Hi,

I have thought a while, if I can ask that here, but as it just is a technical 
question, I hope you understand that I am just interested to understand 
something and not to make another feature request. So with respect to your time:

As an example, we have smtpd_proxy_filter. From my understanding that receives 
a mail and hands it over to a real time content filter that should be designed 
to return the mail afterwards back into postfix. I guess that is, because of 
cleanup, trivial-rewrite and qmgr and stuff.

As more and more system are not the final destination in terms of moving a 
received mail directly into a Maildir folder or calling procmail/maildrop, they 
use LMTP to connect to Cyrus or Dovecot (simplified spoken). So the mail is 
received and cleanup/trivial-rewrite, qmgr are doing their jobs. After that 
LMTP is called and Postfix tries to "relay" it over to i.e. Dovecot, which 
might have sieve active or quota. In both cases it could be a problem, if 
Dovecot rejects the mail (not temp failures).

I hope my understanding was right so far.

Would it technically possible to have a smtpd_to_lmtp_proxy option (or however 
it could be called), that would receive on smtpd and open a connection to its 
LMTP server, doing cleanup and Co. in memory and wait for the result of the 
LMTP server? If the LMTP process gets 250 OK, postfix would give that back to 
the client. Else closing the session with error status code received from the 
LMTP server.

RFC2033:

…
3.  Introduction and Overview
…
   This queuing requirement is beneficial in the situation for which
   SMTP was originally designed: store-and-forward relay of mail between
   networked hosts.  In some limited situations, it is desirable to have
   a server which does not manage a queue, instead relying on the client
   to perform queue management.  As an example, consider a hypothetical
   host with a mail system designed as follows:
… 

Positive aspects:

- sieve reject being no problem
- over quota bounce
- speed

If I understood LMTP correctly, we would have a problem with recipients that 
produce a failure.
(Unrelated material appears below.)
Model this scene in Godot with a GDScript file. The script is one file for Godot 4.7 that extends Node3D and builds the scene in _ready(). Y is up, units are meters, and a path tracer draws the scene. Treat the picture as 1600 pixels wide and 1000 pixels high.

How would the SMTP session behave? I don't know, how Postfix 
is doing this at the moment.

Furthermore using some kind of smtpd_to_lmtp_proxy would mean not to use qmgr, 
as we would not queue the mail on persistent storage. Is that right?

I am far away from being an postfix expert, so this is just trivial thinking 
about something that might be extremely complex to accomplish. And I am always 
willing to learn and to understand :)

Thanks for reading. And thanks in advance for an answer.